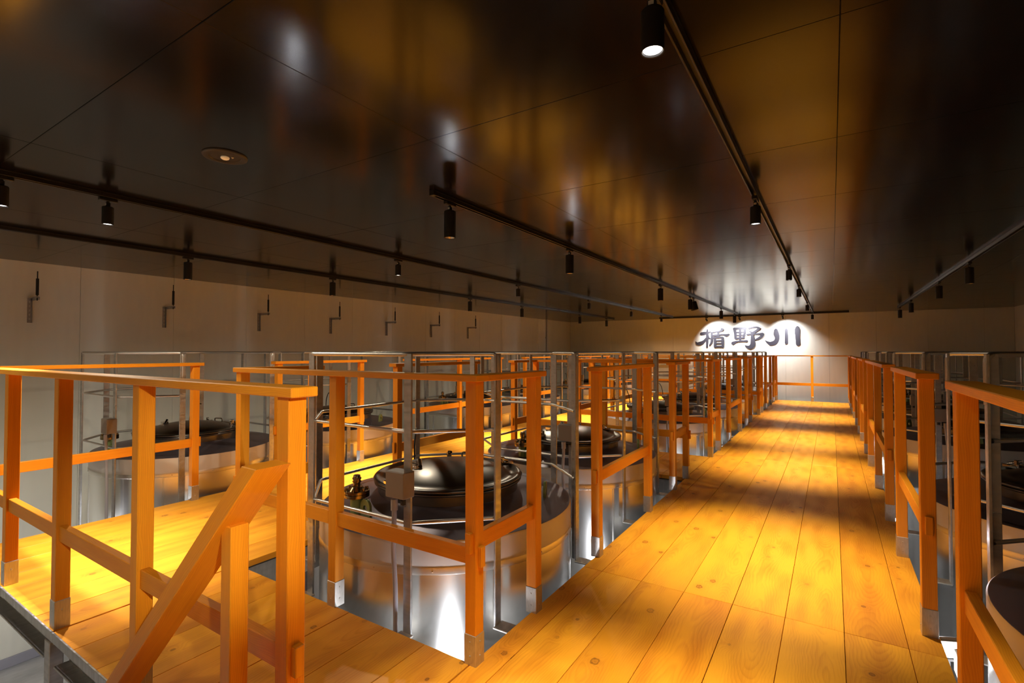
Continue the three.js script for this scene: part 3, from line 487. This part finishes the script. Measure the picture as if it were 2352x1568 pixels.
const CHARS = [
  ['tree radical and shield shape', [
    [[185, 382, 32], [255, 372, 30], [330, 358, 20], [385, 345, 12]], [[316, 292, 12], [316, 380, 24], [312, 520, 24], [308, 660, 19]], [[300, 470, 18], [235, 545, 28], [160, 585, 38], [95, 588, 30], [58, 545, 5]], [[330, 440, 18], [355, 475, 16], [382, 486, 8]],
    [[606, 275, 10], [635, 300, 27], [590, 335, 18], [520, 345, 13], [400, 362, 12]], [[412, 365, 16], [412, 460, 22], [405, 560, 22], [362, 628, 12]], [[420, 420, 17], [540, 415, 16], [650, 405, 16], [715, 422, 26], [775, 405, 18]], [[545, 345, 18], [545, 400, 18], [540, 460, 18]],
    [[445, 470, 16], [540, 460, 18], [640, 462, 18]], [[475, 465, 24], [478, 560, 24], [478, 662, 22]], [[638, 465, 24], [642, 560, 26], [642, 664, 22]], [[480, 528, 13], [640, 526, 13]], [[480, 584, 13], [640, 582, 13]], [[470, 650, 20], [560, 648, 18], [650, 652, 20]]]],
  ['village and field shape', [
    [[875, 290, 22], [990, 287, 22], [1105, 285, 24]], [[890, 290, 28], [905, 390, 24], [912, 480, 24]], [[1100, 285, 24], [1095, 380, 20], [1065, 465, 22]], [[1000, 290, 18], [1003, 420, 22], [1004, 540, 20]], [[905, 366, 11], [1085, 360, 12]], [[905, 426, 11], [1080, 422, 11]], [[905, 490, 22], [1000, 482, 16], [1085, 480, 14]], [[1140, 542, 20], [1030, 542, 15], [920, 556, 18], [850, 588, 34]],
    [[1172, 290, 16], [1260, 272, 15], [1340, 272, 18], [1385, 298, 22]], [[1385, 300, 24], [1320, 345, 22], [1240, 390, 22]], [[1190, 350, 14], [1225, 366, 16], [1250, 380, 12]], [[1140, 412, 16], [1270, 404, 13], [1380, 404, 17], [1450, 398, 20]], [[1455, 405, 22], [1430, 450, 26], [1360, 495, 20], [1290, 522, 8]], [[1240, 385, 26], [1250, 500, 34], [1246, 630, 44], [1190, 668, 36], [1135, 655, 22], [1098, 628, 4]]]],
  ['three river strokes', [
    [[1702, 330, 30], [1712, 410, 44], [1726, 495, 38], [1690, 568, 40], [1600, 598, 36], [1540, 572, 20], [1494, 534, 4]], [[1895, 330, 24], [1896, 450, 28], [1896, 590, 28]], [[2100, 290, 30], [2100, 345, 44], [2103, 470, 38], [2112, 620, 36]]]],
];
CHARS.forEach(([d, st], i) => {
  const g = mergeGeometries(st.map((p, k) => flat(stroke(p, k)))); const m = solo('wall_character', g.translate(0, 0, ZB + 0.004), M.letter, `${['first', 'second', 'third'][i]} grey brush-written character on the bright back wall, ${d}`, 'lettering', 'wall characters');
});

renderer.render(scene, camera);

--

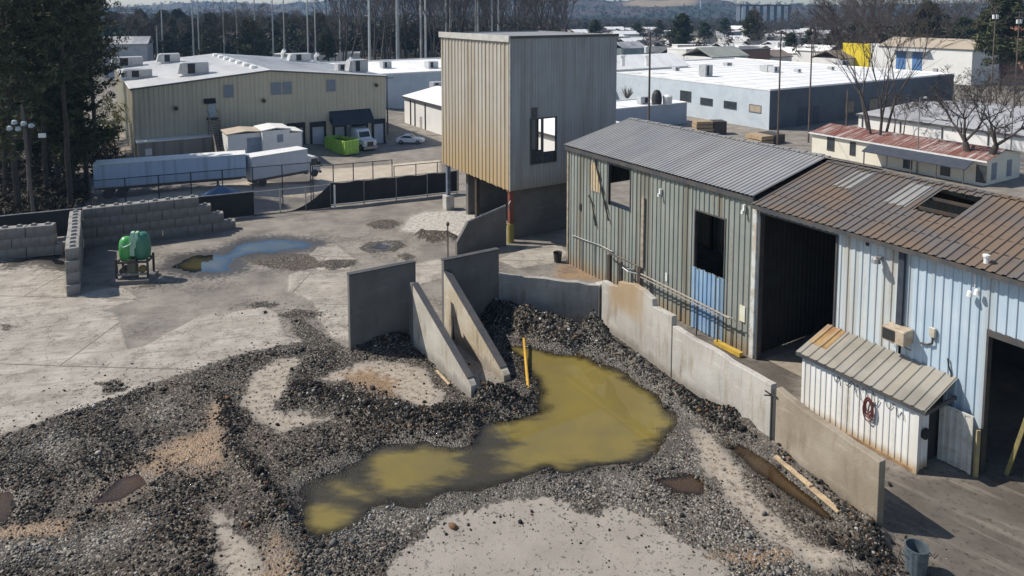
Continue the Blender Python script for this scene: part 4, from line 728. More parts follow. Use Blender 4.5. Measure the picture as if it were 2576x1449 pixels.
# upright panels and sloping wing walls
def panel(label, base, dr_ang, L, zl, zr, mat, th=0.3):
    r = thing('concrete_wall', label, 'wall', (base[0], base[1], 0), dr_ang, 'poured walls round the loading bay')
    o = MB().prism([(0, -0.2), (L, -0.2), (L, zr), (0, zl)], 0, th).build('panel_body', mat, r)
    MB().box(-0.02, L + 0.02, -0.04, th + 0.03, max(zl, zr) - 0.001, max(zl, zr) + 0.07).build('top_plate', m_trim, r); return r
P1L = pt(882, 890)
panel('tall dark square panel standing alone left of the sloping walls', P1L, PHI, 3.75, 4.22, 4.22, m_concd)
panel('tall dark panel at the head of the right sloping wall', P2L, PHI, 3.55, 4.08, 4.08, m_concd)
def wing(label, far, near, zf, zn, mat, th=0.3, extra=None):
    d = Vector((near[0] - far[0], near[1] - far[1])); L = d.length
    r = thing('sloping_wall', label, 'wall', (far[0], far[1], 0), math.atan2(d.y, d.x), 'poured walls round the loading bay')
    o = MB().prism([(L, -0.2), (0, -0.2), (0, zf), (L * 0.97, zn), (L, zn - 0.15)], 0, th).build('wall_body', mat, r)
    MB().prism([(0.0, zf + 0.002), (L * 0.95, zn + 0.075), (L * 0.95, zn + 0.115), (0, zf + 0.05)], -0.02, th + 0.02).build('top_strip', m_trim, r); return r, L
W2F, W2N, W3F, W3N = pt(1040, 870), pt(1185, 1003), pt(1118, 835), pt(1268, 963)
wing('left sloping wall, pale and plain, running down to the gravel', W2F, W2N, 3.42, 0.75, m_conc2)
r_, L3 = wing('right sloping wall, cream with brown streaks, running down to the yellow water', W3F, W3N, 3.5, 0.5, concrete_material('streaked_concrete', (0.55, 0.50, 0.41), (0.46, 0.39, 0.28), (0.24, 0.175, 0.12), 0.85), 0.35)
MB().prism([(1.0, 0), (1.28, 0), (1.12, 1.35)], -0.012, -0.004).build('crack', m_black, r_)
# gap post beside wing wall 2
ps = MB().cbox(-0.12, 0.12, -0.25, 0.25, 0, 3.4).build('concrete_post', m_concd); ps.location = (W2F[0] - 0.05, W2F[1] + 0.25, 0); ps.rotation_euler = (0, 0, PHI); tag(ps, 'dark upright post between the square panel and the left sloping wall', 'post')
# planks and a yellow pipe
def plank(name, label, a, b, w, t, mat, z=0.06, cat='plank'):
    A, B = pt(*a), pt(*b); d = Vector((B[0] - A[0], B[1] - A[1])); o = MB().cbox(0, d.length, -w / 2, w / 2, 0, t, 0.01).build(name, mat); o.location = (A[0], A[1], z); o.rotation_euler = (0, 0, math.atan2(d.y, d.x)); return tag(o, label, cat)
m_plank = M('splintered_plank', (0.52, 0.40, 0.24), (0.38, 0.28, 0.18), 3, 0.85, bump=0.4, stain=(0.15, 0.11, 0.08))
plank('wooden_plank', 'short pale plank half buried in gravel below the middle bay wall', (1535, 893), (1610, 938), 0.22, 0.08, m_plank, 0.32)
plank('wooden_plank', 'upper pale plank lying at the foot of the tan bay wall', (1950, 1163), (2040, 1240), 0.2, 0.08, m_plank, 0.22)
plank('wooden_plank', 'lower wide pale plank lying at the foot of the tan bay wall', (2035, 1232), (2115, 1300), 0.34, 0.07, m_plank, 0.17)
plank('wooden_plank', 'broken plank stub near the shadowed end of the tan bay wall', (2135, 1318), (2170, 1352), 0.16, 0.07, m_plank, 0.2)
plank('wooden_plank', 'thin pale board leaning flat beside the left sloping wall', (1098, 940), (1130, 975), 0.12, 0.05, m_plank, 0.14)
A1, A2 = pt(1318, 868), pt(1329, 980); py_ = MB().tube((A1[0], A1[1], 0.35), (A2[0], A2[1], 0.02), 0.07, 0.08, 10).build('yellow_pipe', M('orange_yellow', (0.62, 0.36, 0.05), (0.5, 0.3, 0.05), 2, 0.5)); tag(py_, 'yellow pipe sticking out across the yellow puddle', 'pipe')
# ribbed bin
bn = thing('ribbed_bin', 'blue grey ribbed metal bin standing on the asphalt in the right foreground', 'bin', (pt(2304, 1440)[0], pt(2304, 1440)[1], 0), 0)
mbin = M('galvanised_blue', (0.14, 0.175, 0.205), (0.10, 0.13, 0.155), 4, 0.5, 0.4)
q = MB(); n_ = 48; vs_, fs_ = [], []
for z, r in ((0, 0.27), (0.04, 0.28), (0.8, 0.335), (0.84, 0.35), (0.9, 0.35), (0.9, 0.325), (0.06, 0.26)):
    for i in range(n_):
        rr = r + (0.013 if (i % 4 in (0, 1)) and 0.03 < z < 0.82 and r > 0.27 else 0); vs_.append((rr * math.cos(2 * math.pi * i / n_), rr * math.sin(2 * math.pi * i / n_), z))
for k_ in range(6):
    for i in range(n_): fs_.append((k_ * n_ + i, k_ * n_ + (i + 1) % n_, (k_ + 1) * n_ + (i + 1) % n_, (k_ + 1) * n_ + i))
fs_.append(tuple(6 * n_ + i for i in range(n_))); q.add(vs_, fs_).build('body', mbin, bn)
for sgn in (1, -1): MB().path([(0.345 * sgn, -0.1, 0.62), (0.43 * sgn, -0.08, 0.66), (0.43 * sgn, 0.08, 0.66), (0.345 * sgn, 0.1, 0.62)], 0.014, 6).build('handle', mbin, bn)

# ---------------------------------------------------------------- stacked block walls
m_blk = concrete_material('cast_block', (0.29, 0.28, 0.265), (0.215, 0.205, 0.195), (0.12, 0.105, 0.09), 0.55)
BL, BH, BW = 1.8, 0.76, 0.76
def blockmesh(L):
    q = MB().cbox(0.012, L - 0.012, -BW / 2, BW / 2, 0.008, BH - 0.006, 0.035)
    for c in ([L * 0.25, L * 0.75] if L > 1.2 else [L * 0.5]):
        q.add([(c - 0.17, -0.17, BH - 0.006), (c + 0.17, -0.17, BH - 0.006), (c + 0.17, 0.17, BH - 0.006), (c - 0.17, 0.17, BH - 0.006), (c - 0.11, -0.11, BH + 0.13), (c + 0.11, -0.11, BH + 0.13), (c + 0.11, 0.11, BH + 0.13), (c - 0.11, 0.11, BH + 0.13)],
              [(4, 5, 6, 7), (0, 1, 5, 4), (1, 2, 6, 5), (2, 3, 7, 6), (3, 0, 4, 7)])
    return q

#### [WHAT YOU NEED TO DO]
Above this instruction are the records; retype exactly the lines from the one containing "Continue the Blender" up to and including the one containing "panel('tall dark square".

#### [REPLY]
Continue the Blender Python script for this scene: part 4, from line 728. More parts follow. Use Blender 4.5. Measure the picture as if it were 2576x1449 pixels.
# upright panels and sloping wing walls
def panel(label, base, dr_ang, L, zl, zr, mat, th=0.3):
    r = thing('concrete_wall', label, 'wall', (base[0], base[1], 0), dr_ang, 'poured walls round the loading bay')
    o = MB().prism([(0, -0.2), (L, -0.2), (L, zr), (0, zl)], 0, th).build('panel_body', mat, r)
    MB().box(-0.02, L + 0.02, -0.04, th + 0.03, max(zl, zr) - 0.001, max(zl, zr) + 0.07).build('top_plate', m_trim, r); return r
P1L = pt(882, 890)
panel('tall dark square panel standing alone left of the sloping walls', P1L, PHI, 3.75, 4.22, 4.22, m_concd)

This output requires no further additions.